**Source excerpt**
§
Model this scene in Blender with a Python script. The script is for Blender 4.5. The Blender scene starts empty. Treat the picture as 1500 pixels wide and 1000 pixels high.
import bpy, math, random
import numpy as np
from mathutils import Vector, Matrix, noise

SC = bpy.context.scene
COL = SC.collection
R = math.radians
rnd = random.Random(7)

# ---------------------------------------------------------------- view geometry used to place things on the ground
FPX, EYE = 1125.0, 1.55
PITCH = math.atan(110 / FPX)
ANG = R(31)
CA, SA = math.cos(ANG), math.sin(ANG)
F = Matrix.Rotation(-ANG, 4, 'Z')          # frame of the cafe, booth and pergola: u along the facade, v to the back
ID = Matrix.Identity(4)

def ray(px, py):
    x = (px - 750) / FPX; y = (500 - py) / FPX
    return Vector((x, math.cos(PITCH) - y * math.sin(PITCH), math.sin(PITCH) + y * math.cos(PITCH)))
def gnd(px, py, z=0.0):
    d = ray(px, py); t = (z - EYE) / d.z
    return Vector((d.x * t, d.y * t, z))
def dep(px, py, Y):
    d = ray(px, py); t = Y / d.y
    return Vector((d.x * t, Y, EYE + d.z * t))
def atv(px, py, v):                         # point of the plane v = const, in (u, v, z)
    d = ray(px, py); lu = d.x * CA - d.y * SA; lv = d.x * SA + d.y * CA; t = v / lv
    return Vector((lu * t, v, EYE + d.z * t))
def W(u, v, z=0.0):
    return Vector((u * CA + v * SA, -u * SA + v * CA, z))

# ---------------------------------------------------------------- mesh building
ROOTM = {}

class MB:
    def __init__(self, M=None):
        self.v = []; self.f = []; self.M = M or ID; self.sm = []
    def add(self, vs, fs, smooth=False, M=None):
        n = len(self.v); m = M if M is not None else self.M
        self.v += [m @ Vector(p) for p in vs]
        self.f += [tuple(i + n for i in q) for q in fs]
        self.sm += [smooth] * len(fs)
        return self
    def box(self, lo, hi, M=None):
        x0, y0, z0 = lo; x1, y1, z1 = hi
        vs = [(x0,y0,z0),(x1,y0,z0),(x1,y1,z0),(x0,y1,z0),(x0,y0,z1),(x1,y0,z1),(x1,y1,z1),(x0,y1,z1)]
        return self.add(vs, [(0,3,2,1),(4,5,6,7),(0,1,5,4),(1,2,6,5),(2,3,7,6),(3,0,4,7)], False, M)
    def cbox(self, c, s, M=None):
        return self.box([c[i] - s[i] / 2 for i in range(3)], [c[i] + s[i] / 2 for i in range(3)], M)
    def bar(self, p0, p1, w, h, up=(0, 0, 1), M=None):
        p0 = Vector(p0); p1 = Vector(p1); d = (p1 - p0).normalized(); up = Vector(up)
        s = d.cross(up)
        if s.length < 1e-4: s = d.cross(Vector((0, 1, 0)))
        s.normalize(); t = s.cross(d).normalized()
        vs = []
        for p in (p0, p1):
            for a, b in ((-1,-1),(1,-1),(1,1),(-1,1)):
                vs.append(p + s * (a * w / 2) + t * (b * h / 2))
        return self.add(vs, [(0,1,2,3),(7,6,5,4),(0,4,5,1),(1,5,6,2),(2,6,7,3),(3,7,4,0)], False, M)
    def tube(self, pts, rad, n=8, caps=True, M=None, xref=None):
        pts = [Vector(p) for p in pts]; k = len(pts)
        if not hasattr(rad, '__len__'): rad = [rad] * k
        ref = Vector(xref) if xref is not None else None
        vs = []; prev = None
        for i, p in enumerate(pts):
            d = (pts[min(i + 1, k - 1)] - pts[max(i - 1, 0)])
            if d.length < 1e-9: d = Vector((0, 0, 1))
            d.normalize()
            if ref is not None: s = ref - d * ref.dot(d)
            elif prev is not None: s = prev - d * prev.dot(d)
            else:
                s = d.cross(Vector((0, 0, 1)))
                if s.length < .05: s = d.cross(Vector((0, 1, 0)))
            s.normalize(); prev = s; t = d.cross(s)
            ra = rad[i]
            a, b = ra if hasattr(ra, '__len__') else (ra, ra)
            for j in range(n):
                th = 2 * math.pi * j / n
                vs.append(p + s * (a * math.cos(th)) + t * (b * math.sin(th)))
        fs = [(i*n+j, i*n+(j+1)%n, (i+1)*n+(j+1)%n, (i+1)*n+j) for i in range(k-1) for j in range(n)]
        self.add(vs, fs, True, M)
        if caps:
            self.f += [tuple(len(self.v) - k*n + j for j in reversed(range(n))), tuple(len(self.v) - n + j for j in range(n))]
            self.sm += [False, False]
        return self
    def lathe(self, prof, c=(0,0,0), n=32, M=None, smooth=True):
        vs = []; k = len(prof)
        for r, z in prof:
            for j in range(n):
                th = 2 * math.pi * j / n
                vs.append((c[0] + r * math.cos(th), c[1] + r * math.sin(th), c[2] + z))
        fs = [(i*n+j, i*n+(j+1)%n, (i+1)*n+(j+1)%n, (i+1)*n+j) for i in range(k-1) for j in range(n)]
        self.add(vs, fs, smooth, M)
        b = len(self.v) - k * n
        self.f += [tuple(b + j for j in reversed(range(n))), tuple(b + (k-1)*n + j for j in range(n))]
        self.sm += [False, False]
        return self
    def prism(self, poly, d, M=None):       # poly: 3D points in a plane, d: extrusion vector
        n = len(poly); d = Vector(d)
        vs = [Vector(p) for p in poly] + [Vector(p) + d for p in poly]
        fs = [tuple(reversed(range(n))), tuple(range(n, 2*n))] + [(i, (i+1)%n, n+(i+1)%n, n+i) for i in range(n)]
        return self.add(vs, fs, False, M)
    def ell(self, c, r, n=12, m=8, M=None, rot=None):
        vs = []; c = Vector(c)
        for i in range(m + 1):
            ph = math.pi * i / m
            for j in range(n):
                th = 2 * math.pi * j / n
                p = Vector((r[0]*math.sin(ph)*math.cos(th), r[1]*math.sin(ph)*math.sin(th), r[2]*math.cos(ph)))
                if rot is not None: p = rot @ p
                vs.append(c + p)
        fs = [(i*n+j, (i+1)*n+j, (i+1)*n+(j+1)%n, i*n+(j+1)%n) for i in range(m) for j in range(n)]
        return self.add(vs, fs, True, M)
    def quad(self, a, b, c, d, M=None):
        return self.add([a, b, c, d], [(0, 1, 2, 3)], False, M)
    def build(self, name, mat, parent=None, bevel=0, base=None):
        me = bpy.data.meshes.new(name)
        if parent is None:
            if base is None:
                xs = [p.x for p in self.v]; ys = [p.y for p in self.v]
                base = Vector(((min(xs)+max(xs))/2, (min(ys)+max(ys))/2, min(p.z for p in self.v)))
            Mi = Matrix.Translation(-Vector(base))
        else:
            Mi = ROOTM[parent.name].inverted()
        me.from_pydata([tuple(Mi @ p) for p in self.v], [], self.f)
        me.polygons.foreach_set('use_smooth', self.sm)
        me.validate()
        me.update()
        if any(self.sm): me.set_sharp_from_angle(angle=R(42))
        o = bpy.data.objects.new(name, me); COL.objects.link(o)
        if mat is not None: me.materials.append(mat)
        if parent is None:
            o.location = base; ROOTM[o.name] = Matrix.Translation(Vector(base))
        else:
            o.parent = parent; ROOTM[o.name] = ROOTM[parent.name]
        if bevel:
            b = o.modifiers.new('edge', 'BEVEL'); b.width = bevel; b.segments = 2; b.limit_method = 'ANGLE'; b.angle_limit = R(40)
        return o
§
**Prompt**
Repeat the lines above exactly.

**Answer to the exercise**
Model this scene in Blender with a Python script. The script is for Blender 4.5. The Blender scene starts empty. Treat the picture as 1500 pixels wide and 1000 pixels high.
import bpy, math, random
import numpy as np
from mathutils import Vector, Matrix, noise

SC = bpy.context.scene
COL = SC.collection
R = math.radians
rnd = random.Random(7)

# ---------------------------------------------------------------- view geometry used to place things on the ground
FPX, EYE = 1125.0, 1.55
PITCH = math.atan(110 / FPX)
ANG = R(31)
CA, SA = math.cos(ANG), math.sin(ANG)
F = Matrix.Rotation(-ANG, 4, 'Z')          # frame of the cafe, booth and pergola: u along the facade, v to the back
ID = Matrix.Identity(4)

def ray(px, py):
    x = (px - 750) / FPX; y = (500 - py) / FPX
    return Vector((x, math.cos(PITCH) - y * math.sin(PITCH), math.sin(PITCH) + y * math.cos(PITCH)))
def gnd(px, py, z=0.0):
    d = ray(px, py); t = (z - EYE) / d.z
    return Vector((d.x * t, d.y * t, z))
def dep(px, py, Y):
    d = ray(px, py); t = Y / d.y
    return Vector((d.x * t, Y, EYE + d.z * t))
def atv(px, py, v):                         # point of the plane v = const, in (u, v, z)
    d = ray(px, py); lu = d.x * CA - d.y * SA; lv = d.x * SA + d.y * CA; t = v / lv
    return Vector((lu * t, v, EYE + d.z * t))
def W(u, v, z=0.0):
    return Vector((u * CA + v * SA, -u * SA + v * CA, z))

# ---------------------------------------------------------------- mesh building
ROOTM = {}

class MB:
    def __init__(self, M=None):
        self.v = []; self.f = []; self.M = M or ID; self.sm = []
    def add(self, vs, fs, smooth=False, M=None):
        n = len(self.v); m = M if M is not None else self.M
        self.v += [m @ Vector(p) for p in vs]
        self.f += [tuple(i + n for i in q) for q in fs]
        self.sm += [smooth] * len(fs)
        return self
    def box(self, lo, hi, M=None):
        x0, y0, z0 = lo; x1, y1, z1 = hi
        vs = [(x0,y0,z0),(x1,y0,z0),(x1,y1,z0),(x0,y1,z0),(x0,y0,z1),(x1,y0,z1),(x1,y1,z1),(x0,y1,z1)]
        return self.add(vs, [(0,3,2,1),(4,5,6,7),(0,1,5,4),(1,2,6,5),(2,3,7,6),(3,0,4,7)], False, M)
    def cbox(self, c, s, M=None):
        return self.box([c[i] - s[i] / 2 for i in range(3)], [c[i] + s[i] / 2 for i in range(3)], M)
    def bar(self, p0, p1, w, h, up=(0, 0, 1), M=None):
        p0 = Vector(p0); p1 = Vector(p1); d = (p1 - p0).normalized(); up = Vector(up)
        s = d.cross(up)
        if s.length < 1e-4: s = d.cross(Vector((0, 1, 0)))
        s.normalize(); t = s.cross(d).normalized()
        vs = []
        for p in (p0, p1):
            for a, b in ((-1,-1),(1,-1),(1,1),(-1,1)):
                vs.append(p + s * (a * w / 2) + t * (b * h / 2))
        return self.add(vs, [(0,1,2,3),(7,6,5,4),(0,4,5,1),(1,5,6,2),(2,6,7,3),(3,7,4,0)], False, M)
    def tube(self, pts, rad, n=8, caps=True, M=None, xref=None):
        pts = [Vector(p) for p in pts]; k = len(pts)
        if not hasattr(rad, '__len__'): rad = [rad] * k
        ref = Vector(xref) if xref is not None else None
        vs = []; prev = None
        for i, p in enumerate(pts):
            d = (pts[min(i + 1, k - 1)] - pts[max(i - 1, 0)])
            if d.length < 1e-9: d = Vector((0, 0, 1))
            d.normalize()
            if ref is not None: s = ref - d * ref.dot(d)
            elif prev is not None: s = prev - d * prev.dot(d)
            else:
                s = d.cross(Vector((0, 0, 1)))
                if s.length < .05: s = d.cross(Vector((0, 1, 0)))
            s.normalize(); prev = s; t = d.cross(s)
            ra = rad[i]
            a, b = ra if hasattr(ra, '__len__') else (ra, ra)
            for j in range(n):
                th = 2 * math.pi * j / n
                vs.append(p + s * (a * math.cos(th)) + t * (b * math.sin(th)))
        fs = [(i*n+j, i*n+(j+1)%n, (i+1)*n+(j+1)%n, (i+1)*n+j) for i in range(k-1) for j in range(n)]
        self.add(vs, fs, True, M)
        if caps:
            self.f += [tuple(len(self.v) - k*n + j for j in reversed(range(n))), tuple(len(self.v) - n + j for j in range(n))]
            self.sm += [False, False]
        return self
    def lathe(self, prof, c=(0,0,0), n=32, M=None, smooth=True):
        vs = []; k = len(prof)
        for r, z in prof:
            for j in range(n):
                th = 2 * math.pi * j / n
                vs.append((c[0] + r * math.cos(th), c[1] + r * math.sin(th), c[2] + z))
        fs = [(i*n+j, i*n+(j+1)%n, (i+1)*n+(j+1)%n, (i+1)*n+j) for i in range(k-1) for j in range(n)]
        self.add(vs, fs, smooth, M)
        b = len(self.v) - k * n
        self.f += [tuple(b + j for j in reversed(range(n))), tuple(b + (k-1)*n + j for j in range(n))]
        self.sm += [False, False]
        return self
    def prism(self, poly, d, M=None):       # poly: 3D points in a plane, d: extrusion vector
        n = len(poly); d = Vector(d)
        vs = [Vector(p) for p in poly] + [Vector(p) + d for p in poly]
        fs = [tuple(reversed(range(n))), tuple(range(n, 2*n))] + [(i, (i+1)%n, n+(i+1)%n, n+i) for i in range(n)]
        return self.add(vs, fs, False, M)
    def ell(self, c, r, n=12, m=8, M=None, rot=None):
        vs = []; c = Vector(c)
        for i in range(m + 1):
            ph = math.pi * i / m
            for j in range(n):
                th = 2 * math.pi * j / n
                p = Vector((r[0]*math.sin(ph)*math.cos(th), r[1]*math.sin(ph)*math.sin(th), r[2]*math.cos(ph)))
                if rot is not None: p = rot @ p
                vs.append(c + p)
        fs = [(i*n+j, (i+1)*n+j, (i+1)*n+(j+1)%n, i*n+(j+1)%n) for i in range(m) for j in range(n)]
        return self.add(vs, fs, True, M)
    def quad(self, a, b, c, d, M=None):
        return self.add([a, b, c, d], [(0, 1, 2, 3)], False, M)
    def build(self, name, mat, parent=None, bevel=0, base=None):
        me = bpy.data.meshes.new(name)
        if parent is None:
            if base is None:
                xs = [p.x for p in self.v]; ys = [p.y for p in self.v]
                base = Vector(((min(xs)+max(xs))/2, (min(ys)+max(ys))/2, min(p.z for p in self.v)))
            Mi = Matrix.Translation(-Vector(base))
        else:
            Mi = ROOTM[parent.name].inverted()
        me.from_pydata([tuple(Mi @ p) for p in self.v], [], self.f)
        me.polygons.foreach_set('use_smooth', self.sm)
        me.validate()
        me.update()
        if any(self.sm): me.set_sharp_from_angle(angle=R(42))
        o = bpy.data.objects.new(name, me); COL.objects.link(o)
        if mat is not None: me.materials.append(mat)
        if parent is None:
            o.location = base; ROOTM[o.name] = Matrix.Translation(Vector(base))
        else:
            o.parent = parent; ROOTM[o.name] = ROOTM[parent.name]
        if bevel:
            b = o.modifiers.new('edge', 'BEVEL'); b.width = bevel; b.segments = 2; b.limit_method = 'ANGLE'; b.angle_limit = R(40)
        return o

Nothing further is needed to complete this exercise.